Sunday, February 5, 2012

Giant v. Patriot

Giant \JAHY-uhnt\
Giant dates to the 1300's from Old French geant, a later form of the earlier jaiant, which derives from Vulgar Latin *gagantem. *Gagantem is based on Latin gigas, a borrowing from Greek gigas. Gigas were one of a race of savage beings who were eventually destroyed by the Greek gods and probably ultimately comes from a pre-Greek language. Prior to the 1300's the Old English words for giant were ent, eoten, and gigant. The original sense of "man of great size and strength" survives into modern languages, but since the1530's it can also mean "person with an extraordinary quality" and since th 1550's it can mean "very tall person." It has been a team in the National Football League since 1925.

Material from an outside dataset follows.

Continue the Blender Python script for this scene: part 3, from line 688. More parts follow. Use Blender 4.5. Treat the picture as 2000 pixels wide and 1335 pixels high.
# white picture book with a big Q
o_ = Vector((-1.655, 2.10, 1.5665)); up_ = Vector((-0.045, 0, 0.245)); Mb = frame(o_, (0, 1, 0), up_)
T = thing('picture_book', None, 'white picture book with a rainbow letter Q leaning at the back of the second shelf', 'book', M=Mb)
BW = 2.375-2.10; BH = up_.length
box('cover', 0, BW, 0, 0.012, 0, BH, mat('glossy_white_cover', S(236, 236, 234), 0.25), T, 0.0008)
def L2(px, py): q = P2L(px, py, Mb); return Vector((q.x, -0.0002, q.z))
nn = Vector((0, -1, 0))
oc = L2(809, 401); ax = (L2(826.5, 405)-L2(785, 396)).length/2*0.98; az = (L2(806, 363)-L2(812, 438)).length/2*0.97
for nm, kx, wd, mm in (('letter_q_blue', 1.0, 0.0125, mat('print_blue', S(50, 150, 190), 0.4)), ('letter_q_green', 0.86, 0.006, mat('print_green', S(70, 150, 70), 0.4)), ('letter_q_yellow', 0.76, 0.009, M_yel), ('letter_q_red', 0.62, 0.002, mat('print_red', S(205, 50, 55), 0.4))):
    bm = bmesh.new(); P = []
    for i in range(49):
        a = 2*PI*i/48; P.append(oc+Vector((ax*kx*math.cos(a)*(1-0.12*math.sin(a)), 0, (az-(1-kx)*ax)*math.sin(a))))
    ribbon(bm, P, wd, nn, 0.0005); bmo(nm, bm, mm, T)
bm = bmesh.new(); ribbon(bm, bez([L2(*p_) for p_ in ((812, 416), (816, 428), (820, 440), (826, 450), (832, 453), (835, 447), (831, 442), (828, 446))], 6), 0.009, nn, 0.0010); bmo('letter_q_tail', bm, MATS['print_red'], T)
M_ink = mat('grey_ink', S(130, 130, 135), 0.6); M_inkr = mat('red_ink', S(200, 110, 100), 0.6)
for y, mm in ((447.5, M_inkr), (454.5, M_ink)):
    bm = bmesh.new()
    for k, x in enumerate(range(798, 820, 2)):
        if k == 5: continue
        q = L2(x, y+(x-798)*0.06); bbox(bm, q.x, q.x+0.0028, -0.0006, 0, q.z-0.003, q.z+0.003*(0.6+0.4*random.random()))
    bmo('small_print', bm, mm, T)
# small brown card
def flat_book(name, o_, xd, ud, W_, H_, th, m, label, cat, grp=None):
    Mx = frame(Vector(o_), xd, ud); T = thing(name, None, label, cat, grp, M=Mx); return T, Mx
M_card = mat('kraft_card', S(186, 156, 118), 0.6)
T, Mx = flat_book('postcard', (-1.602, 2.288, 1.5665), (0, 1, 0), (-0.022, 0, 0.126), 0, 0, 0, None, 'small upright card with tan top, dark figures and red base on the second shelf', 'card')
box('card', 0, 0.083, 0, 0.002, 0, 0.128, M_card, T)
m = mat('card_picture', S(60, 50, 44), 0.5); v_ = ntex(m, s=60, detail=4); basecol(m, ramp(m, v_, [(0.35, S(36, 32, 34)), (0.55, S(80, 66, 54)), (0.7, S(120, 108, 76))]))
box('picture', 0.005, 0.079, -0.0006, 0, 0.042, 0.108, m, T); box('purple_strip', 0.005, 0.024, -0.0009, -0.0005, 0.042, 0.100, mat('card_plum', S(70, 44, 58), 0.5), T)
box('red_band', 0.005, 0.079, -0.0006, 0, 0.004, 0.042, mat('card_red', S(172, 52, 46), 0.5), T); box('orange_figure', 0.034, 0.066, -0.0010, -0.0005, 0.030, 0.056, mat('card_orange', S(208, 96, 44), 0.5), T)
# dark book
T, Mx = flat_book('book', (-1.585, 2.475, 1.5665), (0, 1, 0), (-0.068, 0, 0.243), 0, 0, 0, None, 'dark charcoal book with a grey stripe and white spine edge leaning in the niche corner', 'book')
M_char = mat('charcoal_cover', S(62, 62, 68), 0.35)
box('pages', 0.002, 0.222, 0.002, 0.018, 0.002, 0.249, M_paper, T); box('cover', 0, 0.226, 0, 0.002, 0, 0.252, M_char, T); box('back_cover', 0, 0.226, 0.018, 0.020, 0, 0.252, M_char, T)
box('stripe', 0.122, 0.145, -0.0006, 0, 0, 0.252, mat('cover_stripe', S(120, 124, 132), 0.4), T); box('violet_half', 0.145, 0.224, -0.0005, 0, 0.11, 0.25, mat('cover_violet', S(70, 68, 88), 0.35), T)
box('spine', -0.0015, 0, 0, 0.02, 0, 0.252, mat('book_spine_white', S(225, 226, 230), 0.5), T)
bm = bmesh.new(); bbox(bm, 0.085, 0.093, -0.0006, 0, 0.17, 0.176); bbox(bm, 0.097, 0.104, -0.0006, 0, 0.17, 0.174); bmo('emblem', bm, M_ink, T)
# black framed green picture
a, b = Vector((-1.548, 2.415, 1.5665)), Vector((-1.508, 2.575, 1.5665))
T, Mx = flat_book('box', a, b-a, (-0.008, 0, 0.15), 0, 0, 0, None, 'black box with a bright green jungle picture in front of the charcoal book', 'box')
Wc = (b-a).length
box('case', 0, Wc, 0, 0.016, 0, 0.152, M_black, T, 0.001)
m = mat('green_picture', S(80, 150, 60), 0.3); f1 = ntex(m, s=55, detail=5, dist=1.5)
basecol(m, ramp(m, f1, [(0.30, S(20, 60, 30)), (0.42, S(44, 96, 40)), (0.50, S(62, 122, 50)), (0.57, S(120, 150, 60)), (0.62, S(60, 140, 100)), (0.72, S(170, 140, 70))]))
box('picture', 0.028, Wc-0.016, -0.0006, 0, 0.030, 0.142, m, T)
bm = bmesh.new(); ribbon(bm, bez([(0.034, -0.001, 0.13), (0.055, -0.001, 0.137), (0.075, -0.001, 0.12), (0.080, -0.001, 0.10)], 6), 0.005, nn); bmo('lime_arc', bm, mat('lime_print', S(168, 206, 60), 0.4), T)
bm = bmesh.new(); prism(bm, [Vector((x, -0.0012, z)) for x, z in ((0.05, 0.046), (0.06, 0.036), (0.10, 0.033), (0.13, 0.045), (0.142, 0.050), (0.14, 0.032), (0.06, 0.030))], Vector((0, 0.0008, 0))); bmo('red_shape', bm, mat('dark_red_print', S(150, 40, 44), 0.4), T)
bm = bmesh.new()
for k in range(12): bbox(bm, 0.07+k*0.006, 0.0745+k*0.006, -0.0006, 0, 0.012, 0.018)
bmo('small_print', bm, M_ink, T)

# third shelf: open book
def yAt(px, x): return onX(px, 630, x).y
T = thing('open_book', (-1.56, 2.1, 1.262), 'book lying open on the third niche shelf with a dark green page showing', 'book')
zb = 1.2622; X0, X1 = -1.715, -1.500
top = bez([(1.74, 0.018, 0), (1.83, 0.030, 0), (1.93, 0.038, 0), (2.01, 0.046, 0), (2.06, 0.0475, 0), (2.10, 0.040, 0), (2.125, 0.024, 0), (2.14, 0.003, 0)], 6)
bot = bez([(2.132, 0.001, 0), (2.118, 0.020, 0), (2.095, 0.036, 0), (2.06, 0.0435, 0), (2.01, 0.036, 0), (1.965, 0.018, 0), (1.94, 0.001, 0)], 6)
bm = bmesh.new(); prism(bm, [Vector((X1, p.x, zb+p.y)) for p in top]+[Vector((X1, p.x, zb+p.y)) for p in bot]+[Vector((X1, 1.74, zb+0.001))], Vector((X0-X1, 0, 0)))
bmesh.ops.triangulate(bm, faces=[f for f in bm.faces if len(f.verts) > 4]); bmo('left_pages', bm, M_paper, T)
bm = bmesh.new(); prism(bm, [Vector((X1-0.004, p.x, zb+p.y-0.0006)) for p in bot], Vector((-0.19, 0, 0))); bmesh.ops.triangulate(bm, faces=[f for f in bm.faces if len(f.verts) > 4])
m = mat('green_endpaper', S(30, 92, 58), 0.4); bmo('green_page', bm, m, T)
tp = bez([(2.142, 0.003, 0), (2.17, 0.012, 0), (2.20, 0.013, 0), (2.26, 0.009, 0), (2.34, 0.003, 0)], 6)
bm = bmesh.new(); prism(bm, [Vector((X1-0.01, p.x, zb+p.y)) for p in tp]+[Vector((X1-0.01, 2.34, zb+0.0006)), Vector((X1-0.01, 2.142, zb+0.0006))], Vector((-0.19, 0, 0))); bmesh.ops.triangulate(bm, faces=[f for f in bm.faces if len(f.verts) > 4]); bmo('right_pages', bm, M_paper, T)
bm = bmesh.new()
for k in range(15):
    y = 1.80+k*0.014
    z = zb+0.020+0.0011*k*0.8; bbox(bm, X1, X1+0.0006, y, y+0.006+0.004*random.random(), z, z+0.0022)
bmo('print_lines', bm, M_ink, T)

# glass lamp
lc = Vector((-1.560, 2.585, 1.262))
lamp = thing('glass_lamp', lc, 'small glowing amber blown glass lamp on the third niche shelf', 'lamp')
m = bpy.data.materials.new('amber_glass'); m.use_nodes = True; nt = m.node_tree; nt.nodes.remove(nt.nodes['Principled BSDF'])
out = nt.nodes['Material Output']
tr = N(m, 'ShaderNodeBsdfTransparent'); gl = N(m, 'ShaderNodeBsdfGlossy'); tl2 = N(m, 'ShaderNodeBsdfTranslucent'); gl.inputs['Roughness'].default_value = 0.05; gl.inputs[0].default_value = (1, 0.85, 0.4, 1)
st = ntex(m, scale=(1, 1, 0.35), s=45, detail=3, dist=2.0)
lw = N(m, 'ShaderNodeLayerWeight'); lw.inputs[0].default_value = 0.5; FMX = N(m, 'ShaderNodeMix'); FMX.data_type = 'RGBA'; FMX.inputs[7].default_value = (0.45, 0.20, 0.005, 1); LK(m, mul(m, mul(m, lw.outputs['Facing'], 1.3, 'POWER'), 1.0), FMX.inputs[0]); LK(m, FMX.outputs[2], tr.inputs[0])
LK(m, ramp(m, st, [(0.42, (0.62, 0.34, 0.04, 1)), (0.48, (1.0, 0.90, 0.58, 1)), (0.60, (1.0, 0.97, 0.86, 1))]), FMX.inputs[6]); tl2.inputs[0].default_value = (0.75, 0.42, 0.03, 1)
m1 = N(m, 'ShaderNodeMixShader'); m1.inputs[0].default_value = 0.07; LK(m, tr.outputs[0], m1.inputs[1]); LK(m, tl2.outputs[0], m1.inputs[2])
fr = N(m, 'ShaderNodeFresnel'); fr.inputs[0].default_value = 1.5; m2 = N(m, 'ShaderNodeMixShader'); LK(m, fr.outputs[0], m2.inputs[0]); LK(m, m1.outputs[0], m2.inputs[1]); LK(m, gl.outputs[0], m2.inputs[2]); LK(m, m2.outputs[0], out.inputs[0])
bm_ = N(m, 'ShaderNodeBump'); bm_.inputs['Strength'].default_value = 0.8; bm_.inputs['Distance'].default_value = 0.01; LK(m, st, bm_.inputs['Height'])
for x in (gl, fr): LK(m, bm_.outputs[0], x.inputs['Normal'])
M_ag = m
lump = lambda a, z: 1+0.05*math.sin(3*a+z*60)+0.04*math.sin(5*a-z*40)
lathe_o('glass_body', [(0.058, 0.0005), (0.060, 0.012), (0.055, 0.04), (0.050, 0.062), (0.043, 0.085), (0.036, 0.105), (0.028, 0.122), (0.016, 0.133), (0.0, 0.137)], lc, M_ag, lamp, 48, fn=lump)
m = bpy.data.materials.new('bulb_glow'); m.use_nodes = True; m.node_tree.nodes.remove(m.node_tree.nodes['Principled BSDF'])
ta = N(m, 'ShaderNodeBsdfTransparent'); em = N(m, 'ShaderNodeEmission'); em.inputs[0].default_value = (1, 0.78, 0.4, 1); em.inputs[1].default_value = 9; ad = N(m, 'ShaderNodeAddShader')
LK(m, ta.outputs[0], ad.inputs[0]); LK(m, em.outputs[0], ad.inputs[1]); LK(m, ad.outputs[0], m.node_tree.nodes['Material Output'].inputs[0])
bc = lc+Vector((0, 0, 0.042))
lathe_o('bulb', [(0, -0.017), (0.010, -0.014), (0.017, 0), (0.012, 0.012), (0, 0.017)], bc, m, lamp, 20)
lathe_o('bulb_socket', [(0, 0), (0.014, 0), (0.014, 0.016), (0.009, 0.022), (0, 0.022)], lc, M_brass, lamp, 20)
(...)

Patriot \PEY-tree-uht\ or \PA-tree-uht\
Patriot dates to the 1590's as "compatriot" from Middle French patriote, which derives from Late Latin patriota ("fellow-countryman"). The Latin word is borrowed from Greek patriotes ("fellow countryman"), which evolved from patrios ("of one's fathers"), similar to patris ("fatherland") from pater ("father"). The suffix -otes expresses a state or condition. In the 1600's patriot came to mean "loyal and disinterested supporter of one's country" which evolved into an ironic term of ridicule by the mid-18th century in England. In post-WWII American English the word experienced a kind of revival as a positive word. It has been associated with the famous (and infamous?) Patriot Act since 2001. It has been a team in the National Football League since 1959.